The Commissar Has Left the House
The Barrikady, Stalingrad, November 9, 1942: the Sixth Army was being bled white admist the ruins. The rifle strength of whole companies was often reduced to little more than a squad in an attempt to take a single house. The battle lines were now drawn through the hallways of individual buildings rather than by streets or city blocks. The Germans decided to bring in fresh specialized units for the final assault: five battalions of elite pioneers specially trained in street fighting and vetrans of the bitter street battles of Voronezh were summoned to take the last stubborn outposts between the machine ships of the Barrikady Gun Factory and the Volga. However, the pioneers of Major Rettenmaier had never seen a battle the equal of that for the “Red House”.
Patch and I just finished playing the ASL scenario “The Commissar’s House” last Wednesday. Or a rewrite of it. The original appeared in the initial ASL module, Beyond Valor; this version appeared in ASL Annual ’92 and uses the historical Red Barricades map, as the action actually happened there.
It’s a relatively big scenario, with about two dozen squads on each side. I had the defending Russians, and Patch the Germans (who are favored). The Germans have 8 1/2 turns to get to and take two large buildings that are a little distance apart from each other.
Setup was something of a disaster. I didn’t think a few things through, and made bad rules assumptions. Then I made bad assumptions about where the attack would come. I was thinking almost purely in terms of a center thrust between the two victory buildings, so I was surprised when Patch set up with heavy concentrations at the North and South extremes. Worse, I suddenly realized my HMG was in a really vulnerable location. Compounding this, German fire broke most of the defenders in the less-important of the two buildings right off the bat. Actually, the Russians spent a fair amount of time breaking all during the first turn.
The first building fell quickly and hard, with me losing a fair number of units to Failure to Rout while trapped in the cellar. The next couple of turns went somewhat better for me. I had a scattered amount of perimeter guards out who did their job fairly well. The noose slowly drew tighter as I kept trying to reshuffle my squads in the Commissar’s House. The problem was that he had a couple of ‘kill stacks’ in the south with two good leaders. Even the +4 fortified building and fanaticism (Russian balance) couldn’t keep him from breaking a decent number of squads. It took quite a while to turn my opening setup into something that could actually manage fair amounts of dispersed firepower.

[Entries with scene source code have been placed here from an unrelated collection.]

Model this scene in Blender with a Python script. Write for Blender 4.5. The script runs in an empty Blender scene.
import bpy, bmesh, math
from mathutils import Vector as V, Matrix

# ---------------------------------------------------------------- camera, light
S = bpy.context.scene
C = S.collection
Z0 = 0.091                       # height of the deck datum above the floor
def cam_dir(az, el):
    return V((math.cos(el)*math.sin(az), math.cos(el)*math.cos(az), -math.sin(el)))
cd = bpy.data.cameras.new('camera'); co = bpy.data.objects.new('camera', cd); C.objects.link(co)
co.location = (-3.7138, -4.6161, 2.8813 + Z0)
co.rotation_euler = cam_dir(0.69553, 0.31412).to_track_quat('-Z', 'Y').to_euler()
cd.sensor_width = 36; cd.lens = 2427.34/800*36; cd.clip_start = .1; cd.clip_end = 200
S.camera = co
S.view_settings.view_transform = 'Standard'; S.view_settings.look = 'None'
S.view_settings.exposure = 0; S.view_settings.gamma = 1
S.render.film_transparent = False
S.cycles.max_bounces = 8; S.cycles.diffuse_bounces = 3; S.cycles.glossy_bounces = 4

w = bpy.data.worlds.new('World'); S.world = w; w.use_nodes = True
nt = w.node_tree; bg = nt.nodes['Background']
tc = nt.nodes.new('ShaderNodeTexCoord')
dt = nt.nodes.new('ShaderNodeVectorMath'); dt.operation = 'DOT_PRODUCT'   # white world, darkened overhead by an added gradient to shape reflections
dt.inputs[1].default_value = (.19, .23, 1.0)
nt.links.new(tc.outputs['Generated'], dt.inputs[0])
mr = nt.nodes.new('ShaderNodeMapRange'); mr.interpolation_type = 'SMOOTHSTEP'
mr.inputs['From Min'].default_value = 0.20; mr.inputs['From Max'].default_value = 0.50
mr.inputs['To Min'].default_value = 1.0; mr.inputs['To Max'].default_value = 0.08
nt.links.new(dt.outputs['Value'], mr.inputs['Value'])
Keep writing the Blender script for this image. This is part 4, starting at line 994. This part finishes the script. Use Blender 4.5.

By turn four, I had two places away from the victory building still resisting, and the bigger kill stack equipped for the assault was starting to move in under cover of the 9-2 and a lot of machine guns. The final pickets were taken care of during turn 5, with almost none of them ever managing to fall back into the Commissar’s House, which left it undermanned from my point of view for the final showdown.
Russian turn 5 Prep Fire wasn’t too bad, breaking some of the Germans, including the 838 holding one of the FT (sadly, I had forgotten about the other one). The other FT managed to cause casualty reduction on two squads, one of which was my last concealed one (a 628 I’d been hoping to have CC fun with); the remaining HSes promptly broke. More annoying is the fact that I should have moved the 628, and didn’t because of a likely FFMO Snap Snot from what I thought was an 838 (nope, only a 338 HS). He then promptly broke a leader and another two squads. DFPh saw me down to three GO squads (one pinned). And more FtR losses.
In German 6 I got a leader back, but not the squad with him. Patch passed over some rally attempts in favor of the 9-1 leader taking over the cursed FT. He promptly showed why as he tosted a 458 with it. The remaining 9-2 kill stack promptly broke another one, and CRed the last GO squad. The HS, looking around, and seeing that there was no one left to keep the Germans out, defiantly brandished their rifles back. So the second FT cooked them. FtR claimed another 2 1/2 squads, while the rest took cover upstairs.
Russian 6 saw the GO leader rally the squad with the MMG. It was tempting to try and skulk. But with the amount of German FP ranged around the building, my only real hope was to try and reduce the amount of incoming lead. And I did, somewhat. Got a leader and a squad. Patch, in turn, re-broke everyone. It was going into the German turn again, with three turns left, and I decided to conceed gracefully at that point. It was *barely* possible that I might do a little more damage, but I was more than likely to lose everything to FtR in the next rout phase.
I can say that my grasp of the main rules is starting to come back to me. The two things that hurt the most were losing the North building so quickly, and the mis-placement of the HMG. If the other building could have held him off for an extra turn, I think it would have really caused Patch some time worries. Actually using the HMG might have helped. With some of my rolling during this game, it’s hard to tell. Next up is another stand-alone scenario on another portion of the same map: “Fire on the Volga”.